I’ll join you later for a wordless meal.
Then I’ll stroke the maggots from your hair.
They come for me now you’re not here.
I wax their statues, croak out hymns
they want and wait for dust to settle
on the road you left on centuries ago,
believing you were waving, knowing
it was just a bird who crossed the road
behind you and the sunlight off the car.
It’s hard to miss Eileen’s tragedy, but it’s all too easy to overlook the greater tragedy of the equally-abused younger child left behind to bear the parents’ anger. A child who can now only dream that his sister has gotten away to a better place, and that soon he too can get away. It’s hard not to bring a tear to your eyes when you realize the agony implied in the lines “on the road you left on centuries ago,/ believing you were waving, knowing/ it was just a bird who crossed the road/ behind you and the sunlight off the car.” Even the sister he has most loved because she shared his abuse has abandoned him, and he’s not even sure that she ever loved him or thought enough of him to wave a simple goodbye.

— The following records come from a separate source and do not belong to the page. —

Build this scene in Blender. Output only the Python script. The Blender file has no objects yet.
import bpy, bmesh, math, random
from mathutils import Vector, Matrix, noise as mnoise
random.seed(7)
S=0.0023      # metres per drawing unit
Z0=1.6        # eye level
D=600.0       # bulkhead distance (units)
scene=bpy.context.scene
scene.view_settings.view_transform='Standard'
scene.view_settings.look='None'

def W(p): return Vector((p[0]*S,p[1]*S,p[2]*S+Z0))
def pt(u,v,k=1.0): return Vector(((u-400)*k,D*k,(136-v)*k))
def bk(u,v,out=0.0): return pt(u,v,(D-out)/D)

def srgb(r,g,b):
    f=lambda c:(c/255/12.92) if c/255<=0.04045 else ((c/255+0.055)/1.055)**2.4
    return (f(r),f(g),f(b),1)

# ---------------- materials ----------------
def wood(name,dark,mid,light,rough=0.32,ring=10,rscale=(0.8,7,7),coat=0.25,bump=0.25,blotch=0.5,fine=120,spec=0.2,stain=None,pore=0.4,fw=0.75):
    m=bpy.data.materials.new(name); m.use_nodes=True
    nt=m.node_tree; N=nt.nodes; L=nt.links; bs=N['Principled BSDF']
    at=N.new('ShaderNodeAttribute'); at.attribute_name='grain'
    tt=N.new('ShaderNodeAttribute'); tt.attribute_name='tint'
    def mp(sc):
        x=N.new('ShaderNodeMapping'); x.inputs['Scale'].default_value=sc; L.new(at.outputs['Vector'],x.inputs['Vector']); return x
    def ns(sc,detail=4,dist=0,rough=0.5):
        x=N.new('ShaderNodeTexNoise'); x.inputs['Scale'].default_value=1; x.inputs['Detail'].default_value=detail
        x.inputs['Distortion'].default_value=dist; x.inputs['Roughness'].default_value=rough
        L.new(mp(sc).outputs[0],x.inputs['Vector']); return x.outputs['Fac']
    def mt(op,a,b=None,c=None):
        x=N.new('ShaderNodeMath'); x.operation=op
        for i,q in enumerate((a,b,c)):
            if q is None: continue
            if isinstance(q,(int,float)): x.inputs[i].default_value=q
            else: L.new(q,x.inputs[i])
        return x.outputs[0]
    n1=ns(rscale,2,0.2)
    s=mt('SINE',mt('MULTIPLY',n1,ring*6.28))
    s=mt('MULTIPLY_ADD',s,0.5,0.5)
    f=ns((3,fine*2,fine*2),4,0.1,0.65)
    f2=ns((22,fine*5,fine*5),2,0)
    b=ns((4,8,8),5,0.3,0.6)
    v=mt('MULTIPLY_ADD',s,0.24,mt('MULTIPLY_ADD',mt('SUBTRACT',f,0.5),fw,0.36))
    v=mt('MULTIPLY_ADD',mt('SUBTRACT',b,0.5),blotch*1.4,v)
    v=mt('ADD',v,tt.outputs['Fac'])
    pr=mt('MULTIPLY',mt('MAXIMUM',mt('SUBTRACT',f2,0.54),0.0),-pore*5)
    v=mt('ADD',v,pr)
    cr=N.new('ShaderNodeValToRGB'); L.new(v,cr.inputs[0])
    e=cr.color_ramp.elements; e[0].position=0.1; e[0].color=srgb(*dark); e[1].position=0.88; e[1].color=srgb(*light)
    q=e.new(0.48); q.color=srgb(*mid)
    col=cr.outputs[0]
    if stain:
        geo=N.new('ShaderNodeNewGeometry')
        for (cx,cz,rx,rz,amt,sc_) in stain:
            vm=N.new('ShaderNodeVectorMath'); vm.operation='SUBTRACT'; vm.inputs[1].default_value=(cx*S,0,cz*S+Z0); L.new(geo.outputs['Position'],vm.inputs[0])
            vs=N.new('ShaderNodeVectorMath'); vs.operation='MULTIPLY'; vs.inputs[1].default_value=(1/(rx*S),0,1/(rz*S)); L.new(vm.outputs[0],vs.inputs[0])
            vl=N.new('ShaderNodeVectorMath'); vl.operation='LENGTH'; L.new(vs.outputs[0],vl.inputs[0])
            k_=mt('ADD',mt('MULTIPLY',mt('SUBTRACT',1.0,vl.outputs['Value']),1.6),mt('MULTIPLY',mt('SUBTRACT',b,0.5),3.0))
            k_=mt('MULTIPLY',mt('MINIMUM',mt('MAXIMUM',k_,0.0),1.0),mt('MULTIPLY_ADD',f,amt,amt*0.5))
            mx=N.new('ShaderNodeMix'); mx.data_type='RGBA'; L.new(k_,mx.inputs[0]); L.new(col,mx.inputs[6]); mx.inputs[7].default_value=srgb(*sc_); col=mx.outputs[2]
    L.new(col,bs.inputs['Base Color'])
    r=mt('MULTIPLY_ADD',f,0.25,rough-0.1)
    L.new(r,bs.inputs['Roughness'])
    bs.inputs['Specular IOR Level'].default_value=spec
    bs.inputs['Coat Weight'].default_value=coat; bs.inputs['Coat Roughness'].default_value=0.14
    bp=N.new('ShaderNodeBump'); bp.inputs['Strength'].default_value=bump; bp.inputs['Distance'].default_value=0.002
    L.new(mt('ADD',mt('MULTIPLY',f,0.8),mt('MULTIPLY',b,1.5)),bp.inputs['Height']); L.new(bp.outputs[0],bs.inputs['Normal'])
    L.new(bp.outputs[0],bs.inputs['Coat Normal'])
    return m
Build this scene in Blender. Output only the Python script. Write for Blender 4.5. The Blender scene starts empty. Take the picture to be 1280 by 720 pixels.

I read these poems now and think I should have read them at the beginning of each semester to help remind me exactly what kind of living hell many of my students had to go through day after day. Is it any wonder that they were unable to learn or that they managed to get in trouble?
In some of the dharma Jack Kerouac wrote, “ I write Duluoz legend not for praise, or blame neither? but for the reason that I have hired myself out to do the work of pity…” It seems that Richard Hugo has hired himself out for the same reason, and he’s done a damn fine job of it.